─── Supplied records ───

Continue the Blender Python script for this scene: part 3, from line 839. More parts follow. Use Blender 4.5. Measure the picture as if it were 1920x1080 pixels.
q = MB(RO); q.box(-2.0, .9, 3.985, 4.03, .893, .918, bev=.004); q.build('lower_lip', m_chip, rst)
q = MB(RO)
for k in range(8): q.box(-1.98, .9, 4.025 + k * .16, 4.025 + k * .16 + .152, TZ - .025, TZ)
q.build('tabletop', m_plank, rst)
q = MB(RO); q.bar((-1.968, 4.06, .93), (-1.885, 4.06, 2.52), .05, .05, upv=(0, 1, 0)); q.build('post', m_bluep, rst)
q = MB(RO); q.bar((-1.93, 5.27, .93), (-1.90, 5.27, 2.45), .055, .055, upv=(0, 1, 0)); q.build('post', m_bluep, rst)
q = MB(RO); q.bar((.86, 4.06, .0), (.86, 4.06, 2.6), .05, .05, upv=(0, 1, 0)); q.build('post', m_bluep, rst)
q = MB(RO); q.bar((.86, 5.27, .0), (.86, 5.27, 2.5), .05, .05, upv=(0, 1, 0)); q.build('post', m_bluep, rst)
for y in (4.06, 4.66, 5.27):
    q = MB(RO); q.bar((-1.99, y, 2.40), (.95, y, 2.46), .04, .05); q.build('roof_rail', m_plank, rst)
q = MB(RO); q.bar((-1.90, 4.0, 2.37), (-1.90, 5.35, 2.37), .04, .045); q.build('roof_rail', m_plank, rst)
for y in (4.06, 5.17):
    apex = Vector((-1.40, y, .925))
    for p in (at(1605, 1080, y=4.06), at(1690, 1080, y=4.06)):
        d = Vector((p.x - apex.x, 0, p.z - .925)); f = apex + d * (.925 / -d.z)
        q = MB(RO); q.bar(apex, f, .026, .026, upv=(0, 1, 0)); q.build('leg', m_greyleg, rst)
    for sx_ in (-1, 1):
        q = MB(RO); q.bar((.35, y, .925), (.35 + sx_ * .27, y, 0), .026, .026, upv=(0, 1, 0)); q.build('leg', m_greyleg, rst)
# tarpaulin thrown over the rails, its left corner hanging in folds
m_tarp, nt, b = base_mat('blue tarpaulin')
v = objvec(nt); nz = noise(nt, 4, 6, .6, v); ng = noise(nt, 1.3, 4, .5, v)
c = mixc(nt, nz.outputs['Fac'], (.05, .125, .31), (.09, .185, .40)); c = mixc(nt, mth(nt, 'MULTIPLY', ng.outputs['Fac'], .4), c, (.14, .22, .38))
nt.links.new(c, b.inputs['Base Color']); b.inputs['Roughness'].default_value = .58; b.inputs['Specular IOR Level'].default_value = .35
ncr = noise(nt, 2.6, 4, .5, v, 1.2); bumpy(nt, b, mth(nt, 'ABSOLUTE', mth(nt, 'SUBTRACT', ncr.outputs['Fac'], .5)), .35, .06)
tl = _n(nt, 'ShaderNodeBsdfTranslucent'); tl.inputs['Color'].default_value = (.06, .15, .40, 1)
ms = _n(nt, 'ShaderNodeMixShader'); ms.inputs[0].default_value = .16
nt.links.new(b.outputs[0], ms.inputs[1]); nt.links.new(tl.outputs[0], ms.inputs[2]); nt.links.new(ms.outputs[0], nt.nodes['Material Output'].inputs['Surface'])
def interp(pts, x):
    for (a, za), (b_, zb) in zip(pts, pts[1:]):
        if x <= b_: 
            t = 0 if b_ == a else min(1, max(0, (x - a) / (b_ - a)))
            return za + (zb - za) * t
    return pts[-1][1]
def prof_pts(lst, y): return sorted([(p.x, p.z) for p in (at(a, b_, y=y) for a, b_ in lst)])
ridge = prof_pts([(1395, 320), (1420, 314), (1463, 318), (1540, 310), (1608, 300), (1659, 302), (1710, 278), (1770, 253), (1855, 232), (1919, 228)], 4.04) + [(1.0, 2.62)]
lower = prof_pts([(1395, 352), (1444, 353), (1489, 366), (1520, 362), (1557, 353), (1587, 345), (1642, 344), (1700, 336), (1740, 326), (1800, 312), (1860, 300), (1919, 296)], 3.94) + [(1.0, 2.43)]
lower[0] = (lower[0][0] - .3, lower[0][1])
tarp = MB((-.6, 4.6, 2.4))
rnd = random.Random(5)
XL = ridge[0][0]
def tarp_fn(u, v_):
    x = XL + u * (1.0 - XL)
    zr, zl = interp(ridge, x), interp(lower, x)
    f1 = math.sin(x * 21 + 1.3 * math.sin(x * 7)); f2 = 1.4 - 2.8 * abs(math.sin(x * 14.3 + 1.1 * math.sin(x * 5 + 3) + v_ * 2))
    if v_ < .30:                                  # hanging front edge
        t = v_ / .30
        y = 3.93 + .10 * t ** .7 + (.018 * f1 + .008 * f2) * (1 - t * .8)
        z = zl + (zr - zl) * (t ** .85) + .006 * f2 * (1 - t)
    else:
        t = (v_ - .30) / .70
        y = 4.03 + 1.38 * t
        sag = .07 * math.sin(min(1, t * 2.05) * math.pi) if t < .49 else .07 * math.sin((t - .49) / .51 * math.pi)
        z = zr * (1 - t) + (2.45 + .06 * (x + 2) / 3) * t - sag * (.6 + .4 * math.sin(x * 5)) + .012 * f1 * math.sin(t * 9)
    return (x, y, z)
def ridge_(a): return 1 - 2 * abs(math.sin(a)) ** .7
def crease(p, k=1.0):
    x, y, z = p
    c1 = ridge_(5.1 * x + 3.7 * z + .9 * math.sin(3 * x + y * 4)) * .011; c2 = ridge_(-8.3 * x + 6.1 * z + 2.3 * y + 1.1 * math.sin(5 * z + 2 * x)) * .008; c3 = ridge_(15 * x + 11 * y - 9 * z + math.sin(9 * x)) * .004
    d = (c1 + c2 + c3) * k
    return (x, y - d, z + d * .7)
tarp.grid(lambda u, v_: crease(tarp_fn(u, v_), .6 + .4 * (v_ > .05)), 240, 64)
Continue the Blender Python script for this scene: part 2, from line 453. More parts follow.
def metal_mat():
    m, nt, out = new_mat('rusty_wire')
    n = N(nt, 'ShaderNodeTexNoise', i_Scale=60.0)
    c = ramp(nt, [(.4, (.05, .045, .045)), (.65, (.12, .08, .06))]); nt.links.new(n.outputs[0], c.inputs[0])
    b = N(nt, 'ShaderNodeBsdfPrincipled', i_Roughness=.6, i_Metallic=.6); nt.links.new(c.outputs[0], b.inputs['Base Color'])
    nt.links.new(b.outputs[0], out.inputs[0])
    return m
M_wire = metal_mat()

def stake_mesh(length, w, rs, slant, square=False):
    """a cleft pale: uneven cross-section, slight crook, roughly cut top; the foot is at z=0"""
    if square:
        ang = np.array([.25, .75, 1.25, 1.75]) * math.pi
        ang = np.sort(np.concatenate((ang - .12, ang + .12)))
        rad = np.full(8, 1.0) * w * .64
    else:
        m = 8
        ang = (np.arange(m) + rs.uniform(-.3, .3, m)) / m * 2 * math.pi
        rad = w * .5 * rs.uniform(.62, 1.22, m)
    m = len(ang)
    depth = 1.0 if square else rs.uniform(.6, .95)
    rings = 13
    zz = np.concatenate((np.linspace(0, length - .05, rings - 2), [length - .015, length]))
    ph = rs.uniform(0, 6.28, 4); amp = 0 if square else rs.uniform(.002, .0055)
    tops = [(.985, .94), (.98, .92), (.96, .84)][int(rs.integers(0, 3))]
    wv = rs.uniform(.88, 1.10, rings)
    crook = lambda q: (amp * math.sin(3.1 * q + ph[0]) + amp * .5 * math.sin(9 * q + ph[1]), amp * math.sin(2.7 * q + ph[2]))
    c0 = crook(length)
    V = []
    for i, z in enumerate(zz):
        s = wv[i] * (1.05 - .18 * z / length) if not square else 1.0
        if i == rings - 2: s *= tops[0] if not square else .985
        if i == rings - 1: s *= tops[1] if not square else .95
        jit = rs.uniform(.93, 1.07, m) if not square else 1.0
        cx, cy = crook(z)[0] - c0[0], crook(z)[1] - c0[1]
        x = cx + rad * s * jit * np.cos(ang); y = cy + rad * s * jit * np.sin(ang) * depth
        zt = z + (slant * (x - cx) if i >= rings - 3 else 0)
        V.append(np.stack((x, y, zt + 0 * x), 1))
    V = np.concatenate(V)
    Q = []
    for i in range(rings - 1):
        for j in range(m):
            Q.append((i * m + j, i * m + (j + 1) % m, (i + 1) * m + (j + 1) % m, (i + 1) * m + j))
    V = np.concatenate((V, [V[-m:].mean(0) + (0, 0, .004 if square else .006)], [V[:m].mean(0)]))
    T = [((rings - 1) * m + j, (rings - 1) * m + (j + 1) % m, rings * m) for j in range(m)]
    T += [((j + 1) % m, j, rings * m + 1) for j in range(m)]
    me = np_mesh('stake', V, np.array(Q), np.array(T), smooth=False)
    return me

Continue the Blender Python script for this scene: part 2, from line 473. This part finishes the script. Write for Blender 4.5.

───

Print exactly the lines above from the one with "453. More parts follow." to the one with "M_wire = metal_mat()", including both.

§ Result
Continue the Blender Python script for this scene: part 2, from line 453. More parts follow.
def metal_mat():
    m, nt, out = new_mat('rusty_wire')
    n = N(nt, 'ShaderNodeTexNoise', i_Scale=60.0)
    c = ramp(nt, [(.4, (.05, .045, .045)), (.65, (.12, .08, .06))]); nt.links.new(n.outputs[0], c.inputs[0])
    b = N(nt, 'ShaderNodeBsdfPrincipled', i_Roughness=.6, i_Metallic=.6); nt.links.new(c.outputs[0], b.inputs['Base Color'])
    nt.links.new(b.outputs[0], out.inputs[0])
    return m
M_wire = metal_mat()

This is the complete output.